I trudge through lingering snow to where the sun has warmed the soil enough to reveal more white stuff of a different nature. The ephemeral snow drops have opened, covering with little crowns of white a remote hillside at the bottom of our yard, showing off for nobody but me and the two foxes I saw yesterday sniffling through the delicate flowers, checking out, I can only presume, the best place to raise their coming litter. They rolled there, like kittens, their shiny red coats first in the snow piles and then in the flowers before moving off toward what den I hope they’ll choose again - in full view of the house, but safely behind and beneath a fallen tree. It is that time of year - transitions. Days when the sun feels warm and promising, other days when the ice solid in the birdbath offers little promise that spring is on its way.

I love this season between seasons, the occasional chance to get out and feel the sun and weather the mud, to check my new trees and shrubs for buds that promise fruit and flowers and (hopefully) to assure myself new growth has not been eaten by the deer. It is time to order compost and eradicate the weeds that appear before my flowers have come back to life.It is the time when I can take stock of how my garden has evolved, to remember where I moved things, and what more I will manage when spring truly comes along.
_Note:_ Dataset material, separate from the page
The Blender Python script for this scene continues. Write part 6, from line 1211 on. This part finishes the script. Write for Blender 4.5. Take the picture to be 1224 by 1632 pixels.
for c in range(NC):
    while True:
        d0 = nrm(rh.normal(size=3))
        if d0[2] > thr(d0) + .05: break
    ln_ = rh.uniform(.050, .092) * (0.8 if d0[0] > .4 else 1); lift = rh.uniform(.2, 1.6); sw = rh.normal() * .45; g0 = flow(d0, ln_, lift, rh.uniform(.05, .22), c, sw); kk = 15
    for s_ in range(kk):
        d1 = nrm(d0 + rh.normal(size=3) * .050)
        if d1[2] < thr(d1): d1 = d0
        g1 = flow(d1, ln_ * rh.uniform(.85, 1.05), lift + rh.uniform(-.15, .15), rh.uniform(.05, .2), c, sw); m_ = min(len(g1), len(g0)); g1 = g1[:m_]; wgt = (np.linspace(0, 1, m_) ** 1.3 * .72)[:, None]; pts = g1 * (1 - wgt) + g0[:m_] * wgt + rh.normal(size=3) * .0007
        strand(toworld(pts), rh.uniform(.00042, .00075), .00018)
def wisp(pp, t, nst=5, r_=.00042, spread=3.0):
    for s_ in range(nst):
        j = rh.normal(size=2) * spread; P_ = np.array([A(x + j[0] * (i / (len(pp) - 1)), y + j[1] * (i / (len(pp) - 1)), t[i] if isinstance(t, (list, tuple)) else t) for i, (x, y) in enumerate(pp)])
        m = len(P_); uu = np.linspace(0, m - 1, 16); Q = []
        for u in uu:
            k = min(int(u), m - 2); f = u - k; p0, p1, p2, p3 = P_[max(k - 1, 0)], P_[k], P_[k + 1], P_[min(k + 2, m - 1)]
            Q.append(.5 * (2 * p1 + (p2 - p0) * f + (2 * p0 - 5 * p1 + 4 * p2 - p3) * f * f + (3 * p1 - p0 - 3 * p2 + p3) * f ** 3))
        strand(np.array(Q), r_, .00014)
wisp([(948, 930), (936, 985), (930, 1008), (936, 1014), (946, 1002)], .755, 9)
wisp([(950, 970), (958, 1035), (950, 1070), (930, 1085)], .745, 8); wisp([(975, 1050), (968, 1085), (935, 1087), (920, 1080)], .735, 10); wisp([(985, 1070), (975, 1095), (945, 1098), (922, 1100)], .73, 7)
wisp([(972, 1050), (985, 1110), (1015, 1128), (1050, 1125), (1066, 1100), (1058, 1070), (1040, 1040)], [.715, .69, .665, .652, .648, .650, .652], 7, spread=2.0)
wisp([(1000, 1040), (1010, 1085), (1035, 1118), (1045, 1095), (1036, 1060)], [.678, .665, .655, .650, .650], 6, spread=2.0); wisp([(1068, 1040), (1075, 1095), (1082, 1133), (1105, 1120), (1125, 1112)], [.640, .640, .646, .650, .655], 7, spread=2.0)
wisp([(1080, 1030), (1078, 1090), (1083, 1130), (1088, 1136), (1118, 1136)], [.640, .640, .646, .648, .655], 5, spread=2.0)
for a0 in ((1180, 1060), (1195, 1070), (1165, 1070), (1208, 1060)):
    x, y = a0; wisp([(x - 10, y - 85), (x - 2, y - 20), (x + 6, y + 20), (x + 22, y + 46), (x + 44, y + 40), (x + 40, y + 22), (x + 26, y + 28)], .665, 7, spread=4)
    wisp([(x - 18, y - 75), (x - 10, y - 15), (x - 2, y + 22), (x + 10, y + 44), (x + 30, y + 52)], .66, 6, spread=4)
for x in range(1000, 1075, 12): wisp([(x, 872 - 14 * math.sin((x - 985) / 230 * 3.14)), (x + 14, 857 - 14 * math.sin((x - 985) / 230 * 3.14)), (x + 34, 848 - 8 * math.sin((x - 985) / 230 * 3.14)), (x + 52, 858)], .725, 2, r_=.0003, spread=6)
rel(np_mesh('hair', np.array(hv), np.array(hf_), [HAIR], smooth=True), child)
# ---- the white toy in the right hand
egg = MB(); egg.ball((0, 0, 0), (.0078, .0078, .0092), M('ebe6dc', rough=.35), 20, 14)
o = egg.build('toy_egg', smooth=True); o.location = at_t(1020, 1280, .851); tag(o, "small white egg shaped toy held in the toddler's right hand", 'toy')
This month, too, by coincidence (or maybe not), I am helping with three separate reunions that will happen over the course of spring and summer. Each represents a significant season in my life: my beloved and extraordinary elementary education (60 years), my high school graduation (55 years), and a reunion with my stalwart team of explorers I helped to cross Antarctica (32 years). It is disorienting. Each day moves me back and forth in time, recalling names and places, young friends now old - first loves, bosom buddies, confidants, and forgotten rivals: my rich life divided into seasons. I am looking forward to the events to come, even as I’m overwhelmed. Like my garden, I will notice the changes time has wrought on friends, the world, and me, how different paths and choices took us all to different places.. and for a lovely moment, brought us back again.